# [Exercise]
Give the number of lines holding the string "parts" and nothing more.

# [Data excerpts]
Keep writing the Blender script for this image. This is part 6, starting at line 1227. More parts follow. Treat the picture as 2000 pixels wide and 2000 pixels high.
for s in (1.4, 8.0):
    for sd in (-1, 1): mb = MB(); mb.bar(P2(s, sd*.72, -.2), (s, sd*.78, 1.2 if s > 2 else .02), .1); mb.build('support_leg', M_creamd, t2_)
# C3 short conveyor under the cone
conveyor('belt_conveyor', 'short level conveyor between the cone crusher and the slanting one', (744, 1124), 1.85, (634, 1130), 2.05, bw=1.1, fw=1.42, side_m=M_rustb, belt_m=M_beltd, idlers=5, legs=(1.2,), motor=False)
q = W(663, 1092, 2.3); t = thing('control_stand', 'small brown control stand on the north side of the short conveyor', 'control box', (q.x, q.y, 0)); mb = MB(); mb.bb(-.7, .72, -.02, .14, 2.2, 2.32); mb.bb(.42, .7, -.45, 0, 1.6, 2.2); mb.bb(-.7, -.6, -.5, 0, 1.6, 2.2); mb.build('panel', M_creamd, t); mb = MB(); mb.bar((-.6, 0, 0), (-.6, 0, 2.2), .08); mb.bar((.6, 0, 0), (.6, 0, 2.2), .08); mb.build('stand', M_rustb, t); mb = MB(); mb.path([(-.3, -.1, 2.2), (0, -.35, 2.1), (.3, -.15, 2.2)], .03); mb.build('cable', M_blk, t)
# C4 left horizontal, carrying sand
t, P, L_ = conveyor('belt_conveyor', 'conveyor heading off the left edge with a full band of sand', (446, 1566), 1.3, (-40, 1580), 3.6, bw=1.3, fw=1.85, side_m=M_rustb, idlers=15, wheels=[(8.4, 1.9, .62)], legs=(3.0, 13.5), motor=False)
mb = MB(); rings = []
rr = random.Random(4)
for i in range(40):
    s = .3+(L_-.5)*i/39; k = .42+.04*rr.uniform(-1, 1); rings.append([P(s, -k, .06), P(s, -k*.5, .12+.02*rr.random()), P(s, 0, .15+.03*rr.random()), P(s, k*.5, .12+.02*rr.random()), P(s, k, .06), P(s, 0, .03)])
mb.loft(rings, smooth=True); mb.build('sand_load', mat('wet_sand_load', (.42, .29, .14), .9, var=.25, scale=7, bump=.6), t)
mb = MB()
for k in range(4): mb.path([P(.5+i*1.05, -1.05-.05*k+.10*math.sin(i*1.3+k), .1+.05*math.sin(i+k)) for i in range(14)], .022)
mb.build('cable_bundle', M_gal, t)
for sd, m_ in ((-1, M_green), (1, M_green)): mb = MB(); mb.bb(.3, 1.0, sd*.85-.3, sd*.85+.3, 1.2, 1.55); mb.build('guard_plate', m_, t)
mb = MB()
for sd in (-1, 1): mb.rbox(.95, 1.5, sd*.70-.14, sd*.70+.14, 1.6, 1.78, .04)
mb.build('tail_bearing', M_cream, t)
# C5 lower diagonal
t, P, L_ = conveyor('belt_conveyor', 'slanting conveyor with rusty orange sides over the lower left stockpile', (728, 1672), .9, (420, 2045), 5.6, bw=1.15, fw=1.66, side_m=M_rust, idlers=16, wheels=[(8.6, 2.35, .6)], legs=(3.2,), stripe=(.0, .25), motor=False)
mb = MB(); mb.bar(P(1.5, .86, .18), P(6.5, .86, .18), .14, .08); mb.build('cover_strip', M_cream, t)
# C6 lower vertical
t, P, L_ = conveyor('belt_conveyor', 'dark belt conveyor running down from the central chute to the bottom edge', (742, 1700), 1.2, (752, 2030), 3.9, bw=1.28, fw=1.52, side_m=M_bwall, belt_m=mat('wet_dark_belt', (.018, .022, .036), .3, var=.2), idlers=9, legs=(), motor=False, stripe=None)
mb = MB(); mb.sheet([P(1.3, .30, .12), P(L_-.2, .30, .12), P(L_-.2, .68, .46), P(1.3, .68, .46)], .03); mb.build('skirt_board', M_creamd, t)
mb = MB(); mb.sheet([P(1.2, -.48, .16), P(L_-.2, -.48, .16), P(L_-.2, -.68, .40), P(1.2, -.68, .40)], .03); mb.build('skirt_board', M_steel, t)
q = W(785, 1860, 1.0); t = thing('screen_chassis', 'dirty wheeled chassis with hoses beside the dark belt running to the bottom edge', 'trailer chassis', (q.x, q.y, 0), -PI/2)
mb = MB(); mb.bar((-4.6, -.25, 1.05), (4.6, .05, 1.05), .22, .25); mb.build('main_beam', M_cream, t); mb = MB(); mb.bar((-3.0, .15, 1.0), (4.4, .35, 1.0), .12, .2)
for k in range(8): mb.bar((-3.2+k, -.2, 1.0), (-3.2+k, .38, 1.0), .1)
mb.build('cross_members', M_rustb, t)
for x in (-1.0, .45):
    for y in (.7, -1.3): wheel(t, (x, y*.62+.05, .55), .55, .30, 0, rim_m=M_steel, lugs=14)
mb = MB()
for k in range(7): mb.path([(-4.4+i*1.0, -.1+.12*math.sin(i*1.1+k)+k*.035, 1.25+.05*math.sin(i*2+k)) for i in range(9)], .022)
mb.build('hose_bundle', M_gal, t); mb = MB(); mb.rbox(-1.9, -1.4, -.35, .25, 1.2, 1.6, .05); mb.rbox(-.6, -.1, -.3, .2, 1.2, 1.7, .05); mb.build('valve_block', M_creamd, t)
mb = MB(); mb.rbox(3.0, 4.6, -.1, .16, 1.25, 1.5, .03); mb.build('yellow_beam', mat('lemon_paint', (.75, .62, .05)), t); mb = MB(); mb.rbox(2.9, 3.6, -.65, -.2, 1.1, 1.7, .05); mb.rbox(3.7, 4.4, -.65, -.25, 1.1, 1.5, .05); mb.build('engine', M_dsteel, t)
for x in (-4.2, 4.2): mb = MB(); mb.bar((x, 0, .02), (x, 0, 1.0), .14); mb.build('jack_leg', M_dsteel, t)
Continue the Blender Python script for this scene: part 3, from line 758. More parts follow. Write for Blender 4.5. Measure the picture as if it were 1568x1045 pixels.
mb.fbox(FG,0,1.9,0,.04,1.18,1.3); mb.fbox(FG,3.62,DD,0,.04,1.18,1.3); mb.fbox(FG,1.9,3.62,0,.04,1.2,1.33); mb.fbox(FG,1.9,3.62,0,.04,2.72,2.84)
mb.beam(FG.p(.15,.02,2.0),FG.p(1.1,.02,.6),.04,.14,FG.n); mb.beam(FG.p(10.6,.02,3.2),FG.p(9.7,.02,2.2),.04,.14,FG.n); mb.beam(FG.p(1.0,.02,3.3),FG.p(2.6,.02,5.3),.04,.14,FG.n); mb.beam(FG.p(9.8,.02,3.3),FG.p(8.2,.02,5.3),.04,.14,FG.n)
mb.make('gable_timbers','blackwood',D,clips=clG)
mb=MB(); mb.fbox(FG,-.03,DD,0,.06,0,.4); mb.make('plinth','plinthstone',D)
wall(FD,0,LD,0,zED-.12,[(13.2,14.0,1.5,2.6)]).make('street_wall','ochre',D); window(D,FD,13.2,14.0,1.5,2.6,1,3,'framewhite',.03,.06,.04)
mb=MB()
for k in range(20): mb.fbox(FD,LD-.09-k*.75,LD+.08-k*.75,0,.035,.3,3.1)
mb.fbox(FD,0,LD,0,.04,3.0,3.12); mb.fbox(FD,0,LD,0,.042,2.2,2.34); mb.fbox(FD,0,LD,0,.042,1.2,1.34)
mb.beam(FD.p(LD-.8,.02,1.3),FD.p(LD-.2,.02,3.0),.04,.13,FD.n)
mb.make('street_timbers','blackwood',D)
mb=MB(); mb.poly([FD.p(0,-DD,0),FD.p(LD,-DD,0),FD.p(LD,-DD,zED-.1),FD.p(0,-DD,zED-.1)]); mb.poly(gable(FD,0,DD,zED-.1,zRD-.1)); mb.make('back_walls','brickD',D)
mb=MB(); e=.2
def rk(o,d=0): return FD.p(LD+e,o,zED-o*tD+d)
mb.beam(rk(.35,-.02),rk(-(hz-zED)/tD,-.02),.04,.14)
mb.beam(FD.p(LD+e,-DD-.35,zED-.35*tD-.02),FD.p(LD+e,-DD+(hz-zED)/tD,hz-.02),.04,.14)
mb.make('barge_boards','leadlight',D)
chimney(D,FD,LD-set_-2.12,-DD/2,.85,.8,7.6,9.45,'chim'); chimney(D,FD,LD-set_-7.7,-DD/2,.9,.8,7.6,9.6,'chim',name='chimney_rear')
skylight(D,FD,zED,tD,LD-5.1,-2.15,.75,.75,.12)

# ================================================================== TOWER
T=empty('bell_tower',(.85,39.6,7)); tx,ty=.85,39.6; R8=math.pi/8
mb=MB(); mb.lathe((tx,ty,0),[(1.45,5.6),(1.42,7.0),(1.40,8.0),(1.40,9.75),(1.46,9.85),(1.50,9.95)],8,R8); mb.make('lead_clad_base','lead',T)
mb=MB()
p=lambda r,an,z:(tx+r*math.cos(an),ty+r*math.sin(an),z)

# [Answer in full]
2